Singer Brenda Russell is the third of Levine’s heroes on the record. “She is someone I grew up up knowing, but we never made music together.” Levine says Russell was curious to check out all the “weird sounds and manipulation” he specializes in. Between working with Russell, Masekela and Gadson, Levine was in producer heaven. “Those three are crazy heroes of mine and to have them come in was a true gift,” he says.

Each song took a day to record, and the majority of artists on the record he had never worked with before. Like Phlo Finister, fashion-forward pop singer and best friend of Peaches Geldof dubbed the “next big thing” by Vice ’s Noisey. Then there’s Aska Matsumiya from the synth band ESP. “I met her in Japan when she DJ’d the party for the opening of the Citizens of Humanity store,” says Levine, who had been influenced by certain subgenres of 1970s and 1980s Japanese pop for a while. He had been searching for someone who could sing in that style, and when he found Aska, the search was over. “I always wanted someone who has that kind of voice, with a little bit of broken  English, and then an accent. Slightly strange and beautiful.”

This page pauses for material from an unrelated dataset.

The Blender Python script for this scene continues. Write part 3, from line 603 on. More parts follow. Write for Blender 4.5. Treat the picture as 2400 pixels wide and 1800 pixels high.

Aska really loved the track recorded by Young Dad, who strolls into the studio halfway through our interview and grabs a bass guitar. As well as being a go-to indie guitar hero, Young Dad also sings on all the Daedelus records and has worked with the Gaslamp Killer. Young Dad’s track, “Midnight Fools,” “is kind of like an electro RnB track inspired by  home décor and succulents,” says Levine, in all seriousness. Young Dad explains that he and Levine are so close (they have been tight since high school) they don’t even need words to communicate their ideas about music. Levine will just do a little dance, or move his hands in a certain way, and Young Dad will understand exactly what’s up. “The best thing about this project is just how social it has been,” says Levine. “You have to be organized yet open-minded when dealing with so many different creative personalities—something between a  shrink, an interior designer and a boxing trainer. But I think I found my perfect outlet with this format. Hopefully I can just keep making records under this Boss Selections umbrella.”